I choć przepis na udany dokumentalizowany horror wydaje się prosty, to współcześni twórcy gatunku przy każdym podejściu radośnie go knocą. Spójrzmy na Skinwalker Ranch, które już na ten moment obrośnięte jest mitami, grunt gotowy, wystarczy przyjechać i kręcić. I początkowo wszystko gra i buczy, dostajemy garść wywiadów z mieszkańcami miasteczka, ekipą, poznajemy otoczenie, obserwujemy dziwne zjawiska, momentami - jeśli jesteśmy w odpowiednim nastroju - można odczuć autentyczny niepokój (ot, scena z nieoznakowanym samochodem). I w pewnym momencie twórcy pękają. Jakby nagle nawiedziła ich myśl "czy nie daliśmy aby za mało straszaków"? I miast konsekwentnie wkręcać widza w ten pseudo-realny obraz ŁUP! przez potylicę ogranymi motywami i kiepskimi efektami specjalnymi. I o ile pierwsze pół godziny sprzyja odwieszeniu niewiary, o tyle kolejne minuty, scena po scenie burzą tę wcale niegłupio sklejoną wizję.

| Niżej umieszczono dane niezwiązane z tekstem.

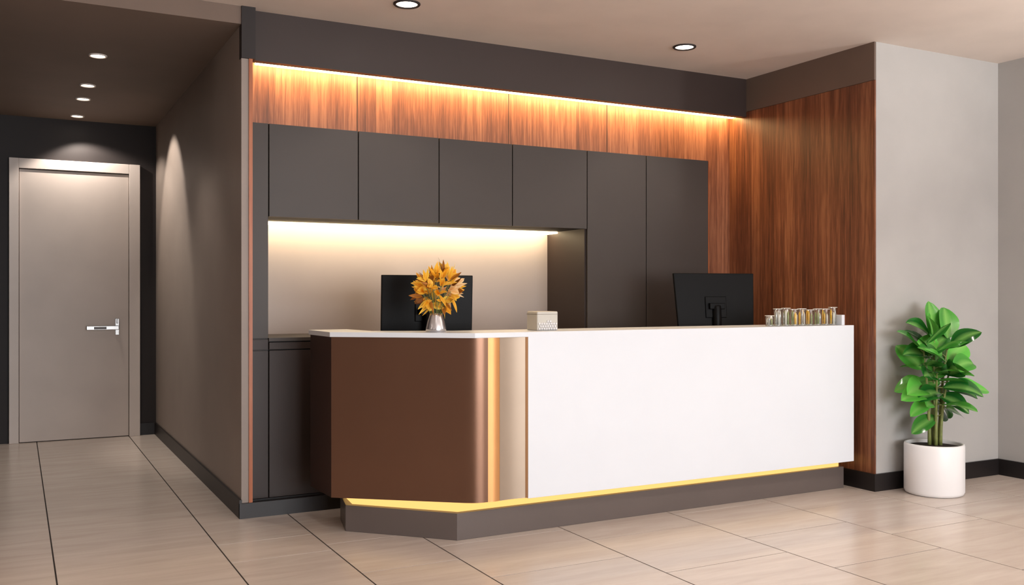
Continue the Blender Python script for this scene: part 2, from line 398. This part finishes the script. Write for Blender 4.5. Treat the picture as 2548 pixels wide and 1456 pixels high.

Kolejnym strzałem w stopę jest pokazanie głównego antagonisty w pełnej krasie, bo siłą Blair Witch choćby była ta nieznana groza czająca się gdzieś w ciemności, obserwująca każde posunięcie bohaterów, ale nie wykonująca żadnego ruchu, jakby czekała na... no właśnie, na co? Takie to do bólu lovecraftowskie i jakże skuteczne. Budowanie klimatu i wiarygodności spoczęłoby wtedy na barkach obsady, ale jak wspomniałam, ta była fajna i naturalna, myślę, że daliby radę.

Wciąż będę obstawała przy tym, że Skinwalker jest zaskakująco solidnie zrealizowany i na tle innych produkcji wypada pozytywnie, widać, że to nie fuszerka i ktoś tu włożył sporo pracy. ALE. Pozostaje to jedno, ogromne "ale".